The animation is terrific (the scenes in and around the cathedral are 
exquisite), Quasimodo is definitely deformed without being so repulsive as
to scare children (or ruin the marketing aspects of the movie), the villian
is one of the better villians from Disney because he believes in what he is
doing and doesn't consider himself evil, and the hero has some character.
But the big difference is in the heroine, and her affect on the other
characters.  Previous Disney heroines, while all having perfect faces and
figures (Belle, Ariel, Jasmine, Snow White, Cinderella, etc), were basically
innocent girls who were interested in romance, and that is how the other
people reacted to them.  Think of "Kiss the Girl" in "The Little Mermaid"
or "Let Me Show You the World" in "Aladdin" or the final scene of "Snow White" 
where the Prince kisses her and she rides on the horse back to his castle.
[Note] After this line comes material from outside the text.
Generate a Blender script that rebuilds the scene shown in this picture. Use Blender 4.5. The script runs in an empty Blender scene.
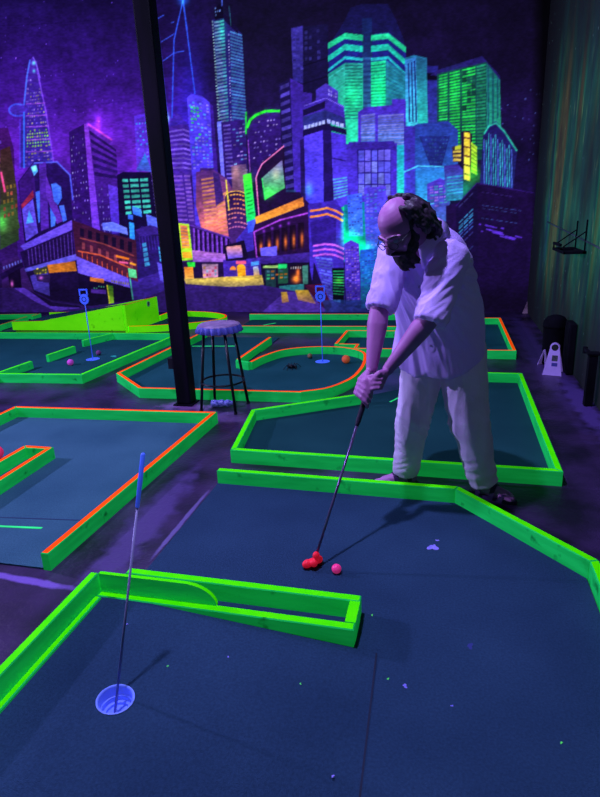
import bpy, bmesh, math, random
import numpy as np
from mathutils import Vector, Matrix, geometry
from mathutils.noise import noise as pnoise

random.seed(7)
rng = np.random.default_rng(7)
COL = bpy.context.scene.collection
V = Vector

# ------------------------------------------------------------------ camera
F_PX, PITCH, YAW, ROLL, CAM_H = 581.86, 17.806, 14.293, 2.462, 1.5

def cam_axes():
    p, y, r = (math.radians(a) for a in (PITCH, YAW, ROLL))
    fwd = V((-math.sin(y) * math.cos(p), math.cos(y) * math.cos(p), -math.sin(p)))
    right = V((math.cos(y), math.sin(y), 0))
    down = fwd.cross(right)
    R = math.cos(r) * right + math.sin(r) * down
    D = -math.sin(r) * right + math.cos(r) * down
    return fwd, R, D
FWD, RGT, DWN = cam_axes()
cd = bpy.data.cameras.new('camera')
cam = bpy.data.objects.new('camera', cd)
COL.objects.link(cam)
cd.sensor_fit = 'HORIZONTAL'
cd.sensor_width = 36.0
cd.lens = F_PX * 36.0 / 600.0
cd.clip_start = 0.02
m = Matrix((RGT, -DWN, -FWD)).transposed().to_4x4()
m.translation = V((0, 0, CAM_H))
cam.matrix_world = m
bpy.context.scene.camera = cam
vs = bpy.context.scene.view_settings
vs.view_transform = 'Standard'
vs.look = 'None'
vs.exposure = 0.0
vs.gamma = 1.0

# ------------------------------------------------------------------ materials
def s2l(c):
    """display colour 0..255 -> linear"""
    out = []
    for v in c[:3]:
        v = v / 255.0
        out.append(v / 12.92 if v <= 0.04045 else ((v + 0.055) / 1.055) ** 2.4)
    return tuple(out)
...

Here, Esmerelda is not at all innocent, and both Pheobus and Frolo react to
her in that way.  Frolo especially feels blatant lust for her, and the song
in his room where he decides what to do makes this very clear.  Quasimodo
also feels the same, and is torn emotionally when she asks him to help her
save Pheobus, and then watches Esmerelda and Pheobus passionately kissing
after Pheobus revives.
I don't see this as a problem, because it went right over the head of my
8 year old son, and my 11 year old daughter just ignored those scenes.  But
YMMV, so be warned.
But it also had one of the most delightful puns I've heard in a while.